Auf eine Art sind wir ja alle Scheiternde, kommen nie an in dieser Welt. Sie lebte das mit jeder Faser ihres Seins; war eine Schlitternde, sozusagen grossartig Scheiternde.

Jeder Mensch war für sie ein Strampelnder, dem Schicksal zu entkommen versuchender, gezeichneter Mensch. Egal welcher Herkunft. – Stolpersteine. Eines der vielen Projekte, die Ruth Schweikert mitanstiess. Menschen, die man im «Dritten Reich» vergaste, sollten auch in Schweizer Städten eine späte Gedenkinschrift erhalten auf einem quadratischen Stein, den man ins Trottoir einlässt.

Ihr Furor, Ihr unermüdliches Befragen der Dinge und des Seins, brachten sie notwendig zum Politischen. Sie engagierte sich für Kollegen, Kolleginnen, jüngere, ältere. Wenn sie zu jemandem fand, fand sie immer Hilfe für diese Person. Sie gründete Gruppierungen, verband sich mit anderen Schreibenden. So war es dann nur logisch, dass sie von den schreibenden Engagiertheiten zu den öffentlichen fand; Kunst und Politik, Suisseculture, wo sie fast fünf Jahre lang als Präsidentin die Schweizer Gemeinschaft der Künstlerinnen stark mitgetragen, geprägt und herausgefordert hat, der Verein Stolpersteine; ihre Anstellung als Mentorin am Bieler Literaturinstitut. Undundund. Sie engagierte sich im wahrsten Sinne des Wortes bis zum Umfallen. Ihr war klar, dass es kein Leben gibt ohne die Anderen, ohne ein Zusammen, ohne rückhaltlosen Einsatz und Beharrlichkeit.

 «Zu schreiben war mir noch nie leichtgefallen. (…) Ging es um eigene, mehr oder minder selbstgewählte Stoffe, versperrte sogleich ein erratischer Block mir den Zugang zum Schreibgelände, ein diffuses Konglomerat aus Ängsten und Scham.»

So schreibt sie ihrem letzten Buch, dem persönlichsten, auch schonungslosesten, «Tage wie Hunde», in welchem sie sich mit ihrem Brustkrebs auseinandersetzte. Sie beschreibt die Unmöglichkeit, dieses Konglomerat zu überwinden, sie könne es nur eine «Zeitlang bewohnen», darauf wartend, dass es «in sich zusammenfiel». Nur auf diese Weise konnte der Weg freigemacht werden zum Schreiben.

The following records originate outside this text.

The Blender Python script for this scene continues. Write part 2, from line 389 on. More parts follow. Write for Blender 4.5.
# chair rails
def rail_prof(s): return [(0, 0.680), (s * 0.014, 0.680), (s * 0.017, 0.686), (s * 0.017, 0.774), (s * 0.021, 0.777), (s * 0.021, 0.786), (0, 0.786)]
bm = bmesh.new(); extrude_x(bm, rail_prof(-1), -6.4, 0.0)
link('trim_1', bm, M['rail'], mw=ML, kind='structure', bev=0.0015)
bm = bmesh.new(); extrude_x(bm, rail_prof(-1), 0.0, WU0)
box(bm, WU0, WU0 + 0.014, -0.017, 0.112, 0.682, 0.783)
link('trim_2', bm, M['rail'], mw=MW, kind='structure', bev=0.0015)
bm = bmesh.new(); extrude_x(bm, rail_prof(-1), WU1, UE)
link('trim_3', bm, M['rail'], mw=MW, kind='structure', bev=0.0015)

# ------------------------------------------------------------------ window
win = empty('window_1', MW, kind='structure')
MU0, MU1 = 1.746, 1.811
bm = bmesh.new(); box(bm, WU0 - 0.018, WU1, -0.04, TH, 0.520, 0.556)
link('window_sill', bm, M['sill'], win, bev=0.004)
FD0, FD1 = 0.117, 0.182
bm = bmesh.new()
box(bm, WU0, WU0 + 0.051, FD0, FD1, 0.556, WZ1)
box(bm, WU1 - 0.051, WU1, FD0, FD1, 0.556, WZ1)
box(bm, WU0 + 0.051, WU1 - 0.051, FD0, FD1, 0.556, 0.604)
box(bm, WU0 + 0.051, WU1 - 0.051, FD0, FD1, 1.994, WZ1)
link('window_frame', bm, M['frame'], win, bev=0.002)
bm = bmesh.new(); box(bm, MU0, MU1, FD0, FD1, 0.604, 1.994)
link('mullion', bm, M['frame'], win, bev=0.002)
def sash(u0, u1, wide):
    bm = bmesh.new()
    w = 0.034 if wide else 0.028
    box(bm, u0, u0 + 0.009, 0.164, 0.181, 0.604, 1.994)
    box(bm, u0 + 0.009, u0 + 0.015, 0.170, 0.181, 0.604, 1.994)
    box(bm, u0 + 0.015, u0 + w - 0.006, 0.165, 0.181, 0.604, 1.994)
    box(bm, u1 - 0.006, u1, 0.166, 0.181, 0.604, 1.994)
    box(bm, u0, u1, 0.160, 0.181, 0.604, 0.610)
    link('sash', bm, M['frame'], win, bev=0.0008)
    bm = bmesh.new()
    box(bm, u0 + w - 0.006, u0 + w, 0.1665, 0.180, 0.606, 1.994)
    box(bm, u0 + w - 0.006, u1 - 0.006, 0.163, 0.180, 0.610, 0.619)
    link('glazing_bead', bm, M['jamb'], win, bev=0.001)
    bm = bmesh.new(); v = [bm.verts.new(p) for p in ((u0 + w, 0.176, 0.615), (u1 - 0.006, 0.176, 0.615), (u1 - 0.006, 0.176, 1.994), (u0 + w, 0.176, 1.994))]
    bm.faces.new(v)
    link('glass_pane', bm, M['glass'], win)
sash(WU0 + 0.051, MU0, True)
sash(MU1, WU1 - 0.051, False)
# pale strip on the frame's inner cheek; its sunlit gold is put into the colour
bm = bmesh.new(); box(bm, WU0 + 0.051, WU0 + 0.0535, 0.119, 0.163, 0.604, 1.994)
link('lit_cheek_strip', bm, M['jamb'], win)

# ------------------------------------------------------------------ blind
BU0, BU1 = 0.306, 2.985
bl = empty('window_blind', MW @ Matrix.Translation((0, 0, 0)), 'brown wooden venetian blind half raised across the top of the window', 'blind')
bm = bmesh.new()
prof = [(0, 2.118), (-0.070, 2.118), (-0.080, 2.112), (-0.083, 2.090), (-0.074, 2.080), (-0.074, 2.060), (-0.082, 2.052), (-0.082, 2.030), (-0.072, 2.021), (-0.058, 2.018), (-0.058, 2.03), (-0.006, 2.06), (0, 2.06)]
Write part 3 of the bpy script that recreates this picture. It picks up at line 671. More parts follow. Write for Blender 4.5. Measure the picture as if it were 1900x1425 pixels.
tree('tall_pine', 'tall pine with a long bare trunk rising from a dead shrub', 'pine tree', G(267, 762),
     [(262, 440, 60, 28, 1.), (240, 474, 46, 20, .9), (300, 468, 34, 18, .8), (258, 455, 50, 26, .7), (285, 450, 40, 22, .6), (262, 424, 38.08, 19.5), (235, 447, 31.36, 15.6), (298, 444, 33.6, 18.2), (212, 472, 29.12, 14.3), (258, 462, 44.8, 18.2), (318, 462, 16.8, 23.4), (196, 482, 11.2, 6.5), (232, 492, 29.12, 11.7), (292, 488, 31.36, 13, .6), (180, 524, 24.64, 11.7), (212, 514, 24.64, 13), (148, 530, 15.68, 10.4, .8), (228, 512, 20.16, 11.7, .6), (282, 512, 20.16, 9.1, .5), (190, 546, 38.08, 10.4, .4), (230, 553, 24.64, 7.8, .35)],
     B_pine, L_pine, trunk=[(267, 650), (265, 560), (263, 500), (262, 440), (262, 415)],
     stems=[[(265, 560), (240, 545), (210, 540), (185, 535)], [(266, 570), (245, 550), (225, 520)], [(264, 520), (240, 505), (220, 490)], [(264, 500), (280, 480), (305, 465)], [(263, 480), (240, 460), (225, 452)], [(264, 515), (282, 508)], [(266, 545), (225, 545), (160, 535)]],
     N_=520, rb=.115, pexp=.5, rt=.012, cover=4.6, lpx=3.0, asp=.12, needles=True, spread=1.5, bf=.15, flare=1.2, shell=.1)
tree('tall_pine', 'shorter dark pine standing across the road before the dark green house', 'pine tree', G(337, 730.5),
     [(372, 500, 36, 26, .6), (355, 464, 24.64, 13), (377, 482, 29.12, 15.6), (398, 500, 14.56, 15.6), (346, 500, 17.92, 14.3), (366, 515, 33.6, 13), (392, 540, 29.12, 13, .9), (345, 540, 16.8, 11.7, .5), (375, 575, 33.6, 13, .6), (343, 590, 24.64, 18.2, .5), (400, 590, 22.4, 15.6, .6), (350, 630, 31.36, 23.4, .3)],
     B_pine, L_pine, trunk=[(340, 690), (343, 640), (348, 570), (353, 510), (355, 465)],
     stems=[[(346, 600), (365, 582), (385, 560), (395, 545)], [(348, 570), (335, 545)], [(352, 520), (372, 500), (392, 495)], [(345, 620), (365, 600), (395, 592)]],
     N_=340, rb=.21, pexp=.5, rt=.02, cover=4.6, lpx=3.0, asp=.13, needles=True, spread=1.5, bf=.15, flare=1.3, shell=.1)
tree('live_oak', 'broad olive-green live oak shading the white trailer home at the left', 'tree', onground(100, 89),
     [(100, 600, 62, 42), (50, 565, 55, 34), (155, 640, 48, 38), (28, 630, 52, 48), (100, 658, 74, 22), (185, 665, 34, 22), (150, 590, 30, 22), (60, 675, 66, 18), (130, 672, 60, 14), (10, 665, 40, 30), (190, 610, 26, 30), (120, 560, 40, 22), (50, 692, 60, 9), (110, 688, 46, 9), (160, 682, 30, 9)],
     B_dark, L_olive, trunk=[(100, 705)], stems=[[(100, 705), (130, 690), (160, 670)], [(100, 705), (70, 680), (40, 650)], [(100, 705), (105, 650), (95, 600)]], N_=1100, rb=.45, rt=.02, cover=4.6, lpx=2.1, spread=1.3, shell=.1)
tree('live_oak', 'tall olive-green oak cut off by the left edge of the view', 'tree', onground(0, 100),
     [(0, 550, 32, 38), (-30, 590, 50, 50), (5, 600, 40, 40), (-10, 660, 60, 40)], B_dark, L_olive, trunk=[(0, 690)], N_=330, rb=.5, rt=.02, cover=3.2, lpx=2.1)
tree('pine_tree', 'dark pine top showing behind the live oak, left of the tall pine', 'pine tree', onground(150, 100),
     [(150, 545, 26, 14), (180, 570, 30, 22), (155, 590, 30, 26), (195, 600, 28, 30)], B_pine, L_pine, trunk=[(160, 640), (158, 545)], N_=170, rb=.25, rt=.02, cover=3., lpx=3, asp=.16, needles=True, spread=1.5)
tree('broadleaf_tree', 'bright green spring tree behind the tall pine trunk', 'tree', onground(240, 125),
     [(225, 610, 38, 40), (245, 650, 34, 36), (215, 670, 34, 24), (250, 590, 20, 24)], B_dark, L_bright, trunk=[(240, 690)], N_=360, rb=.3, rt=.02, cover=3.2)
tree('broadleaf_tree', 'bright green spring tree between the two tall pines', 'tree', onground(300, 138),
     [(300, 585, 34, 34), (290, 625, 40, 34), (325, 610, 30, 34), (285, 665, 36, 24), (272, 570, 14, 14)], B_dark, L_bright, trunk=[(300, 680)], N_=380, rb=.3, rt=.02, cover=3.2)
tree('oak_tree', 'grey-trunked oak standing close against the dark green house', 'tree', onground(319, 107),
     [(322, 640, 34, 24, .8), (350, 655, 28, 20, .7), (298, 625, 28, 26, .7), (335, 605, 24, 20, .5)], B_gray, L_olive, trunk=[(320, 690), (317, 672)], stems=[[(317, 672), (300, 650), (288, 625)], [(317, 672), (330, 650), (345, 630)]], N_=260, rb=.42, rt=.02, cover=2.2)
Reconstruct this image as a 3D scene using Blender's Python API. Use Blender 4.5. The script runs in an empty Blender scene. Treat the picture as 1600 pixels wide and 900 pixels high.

Ja. Sie hat es sich nie leicht gemacht, sich nie geschont. Auch damit war sie eine Singularität hier in unserem doch eher behäbigen und auf Gemütlichkeit abonnierten Land.  Sie schrieb, lebte so, als müsste sie morgen sterben, als wäre Aufschub nicht möglich. Darum hundert Leben.

Jetzt ist sie gestorben, am Sonntag, dem 4. Juni, eingeschlafen nach vielen Tagen des Halbwachseins, des Halblebens. Sie sei im Einverständnis mit dem Tod von dieser Welt gegangen. Bei sich zuhause, umgeben von ihrer grossen, ihren Mann und fünf Söhne umfassenden, Familie. Wir von Suisseculture sind sehr traurig.